Three artists with three different styles host an interactive exhibit at Crowell Gallery
Arts

Three artists with three different styles host an interactive exhibit at Crowell Gallery

NEWFANE — Matt Peake, Barbara Baker-Bury, and Scott Morgan will exhibit their works at Crowell Art Gallery throughout November.

An opening reception is set for Saturday, Nov. 14, at 1 p.m. Crowell Gallery is at Moore Free Library, 23 West St.

Peake launched his professional career in 1982 as a family physician in rural Vermont. After nearly 25 years he left his practice to pursue a full-time career in art - in dance and the visual arts.

Initially, he says, his paintings were realistic renderings of the nude. His strong interest in movement has taken him in the directions of both the creation of mobiles and the composing and displaying of his works on a rotational frame, the RoFrame. Using that device, he says, has made his artwork “more abstracted, but accessible: unconventional, yet recognizable.”

To encourage this interaction, Peake has adds a special event to the exhibit and opening reception. This latest painting, Overlook #25, has not been named.
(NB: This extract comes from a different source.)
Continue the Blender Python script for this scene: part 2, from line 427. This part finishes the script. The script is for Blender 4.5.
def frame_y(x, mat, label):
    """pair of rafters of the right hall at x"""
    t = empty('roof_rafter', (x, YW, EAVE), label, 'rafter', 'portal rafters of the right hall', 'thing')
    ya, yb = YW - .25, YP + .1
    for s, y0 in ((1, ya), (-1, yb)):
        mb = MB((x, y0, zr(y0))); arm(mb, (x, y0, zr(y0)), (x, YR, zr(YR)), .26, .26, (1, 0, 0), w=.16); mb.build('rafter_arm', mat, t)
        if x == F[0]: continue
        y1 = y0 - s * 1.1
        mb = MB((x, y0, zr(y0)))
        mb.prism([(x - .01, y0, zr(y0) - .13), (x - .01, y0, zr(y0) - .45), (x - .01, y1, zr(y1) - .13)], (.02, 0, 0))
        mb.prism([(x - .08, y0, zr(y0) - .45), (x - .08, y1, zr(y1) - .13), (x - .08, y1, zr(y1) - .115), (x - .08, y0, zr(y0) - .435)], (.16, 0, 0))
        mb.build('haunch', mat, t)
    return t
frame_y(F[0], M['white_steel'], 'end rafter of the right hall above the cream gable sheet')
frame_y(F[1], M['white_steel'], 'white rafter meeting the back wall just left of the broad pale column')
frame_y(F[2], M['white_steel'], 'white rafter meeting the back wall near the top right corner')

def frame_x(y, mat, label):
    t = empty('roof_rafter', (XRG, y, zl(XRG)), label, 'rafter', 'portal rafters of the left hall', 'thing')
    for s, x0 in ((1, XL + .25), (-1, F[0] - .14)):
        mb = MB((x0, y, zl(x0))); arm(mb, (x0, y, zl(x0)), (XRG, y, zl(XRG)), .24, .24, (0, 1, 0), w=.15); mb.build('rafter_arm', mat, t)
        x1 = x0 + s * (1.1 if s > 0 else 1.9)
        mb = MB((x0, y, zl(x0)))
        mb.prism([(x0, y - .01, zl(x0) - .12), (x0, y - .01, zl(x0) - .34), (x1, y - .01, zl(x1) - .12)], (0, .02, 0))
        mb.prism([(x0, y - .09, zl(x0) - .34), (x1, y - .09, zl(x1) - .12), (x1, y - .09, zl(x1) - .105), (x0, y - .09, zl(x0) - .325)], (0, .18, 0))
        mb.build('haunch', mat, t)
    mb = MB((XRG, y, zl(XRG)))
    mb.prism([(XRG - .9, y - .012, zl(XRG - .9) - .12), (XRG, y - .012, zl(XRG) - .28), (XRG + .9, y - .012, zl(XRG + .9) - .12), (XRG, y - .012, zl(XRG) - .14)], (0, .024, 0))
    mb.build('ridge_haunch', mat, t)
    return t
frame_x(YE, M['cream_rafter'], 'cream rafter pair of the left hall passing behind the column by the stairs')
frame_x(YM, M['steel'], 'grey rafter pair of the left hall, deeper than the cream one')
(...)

Viewers are asked to turn the painting and, with each turn, suggest a title. In return each participant will receive a card/reproduction of the painting. Peake says that he'll choose a name for his painting from among all the titles submitted that day.

Baker-Bury launched her painting career at Crowell Gallery in 2006 with a solo show. Long interested in the role of the unconscious in her work, Baker-Bury says she hopes “to silence the mind and paint spontaneously, following the lead of the emerging painting on the canvas.”

A successful abstract is often interesting from several different directions, upside down or sideways. Turning a painting you soon lose track of a right way up. Using Peake's RoFrame invention, the viewer is invited to rotate the painting to experience it sideways, upside down, around and around to see what is to be found from different perspectives.

Artist and musician Scott Morgan, originally from New York, is an extensive traveler whose experiences have influenced his abstract expressionism with a deep sense of style and an energetic color palette.

“There is an intriguing melodic rhythm and movement to the sculptural aspect of his work,” event organizers say.